#60
 
 

Rhineland Shul Tour 2013

by Ashley Passmore

This year, I decided to visit three synagogues built around the year 1000 on the Rhine, which later became the center of Jewish learning and culture in Europe in the Middle Ages.  For the record, these shuls are in Köln, Worms and Speyer.  Yes, Speyer.

Here are the top 8 most interesting results of my study (commemorative t-shirt available):

1. When built, the women never came to shul. Judaism was just for the men, I guess.

2. Sometime in the 13th century, women’s sections were built into these shuls, but no one seems to know why.  Probably the women wanted to keep tabs on the men.

3. Those women’s sections had a wall separating them from the men and high windows so that women could only hear the men and not see them because, I am sure, at some point it was understood that women stare longingly at the men during the Gottesdienst. This sexed-up environment was not good for davening (praying).

4. Later, these walls separating men and women were fortified. It is thought this is because the men were too distracted by even the faint sound of women through the portholes in the wall.  Even today, the women’s sections in shul are noisy from women chatting and generally not paying attention.

5. The Italian Jews who came to the Rhineland only did time measurement from the destruction of the second temple in the year 70. This went on for hundreds of years on their gravestones and is totally, totally cool and unique compared to the Zeitrechnung every other Jewish community did.

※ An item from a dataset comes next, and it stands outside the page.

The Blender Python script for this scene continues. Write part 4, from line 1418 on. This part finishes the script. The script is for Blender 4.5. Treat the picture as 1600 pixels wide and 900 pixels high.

6. The mikves I saw all still worked, more than one thousand years later! (Every shul has a mikve, for those of you who have never heard of one – in fact, most Jews will build a mikve before a shul if there’s only enough money for one or the other.  The reason why will be explained below). The stairs going down to the mikves were too small to house a dreaded mikve lady.  If you have ever been to a mikve for any reason, you know what I am talking about. (I don’t know anyone who really likes going to the mikve, but it’s such a great idea in principle.  I am told by the orthodox that the mikve has positive associations because on mikve night after the ladies go get dunked, it’s sexy time.  So now you understand why they are a high priority?)

7. The mikves had little (unmodest, because wiiiiiiide open) dressing areas for people who are incredibly small in stature. Was this because of poor nutrition or just to keep the Germans out? Men and women had alternate days/times for its use.

8. Two of the three shuls had expensive “dance halls” erected as soon as they could scrape up the money in the 11th and 12th centuries and the third shul probably had one too but it’s still being excavated – which is the most exciting thing in the world right now, in my view. What the hell? Dance halls?  Crusade programs be damned, what else is there to do but dance the night away?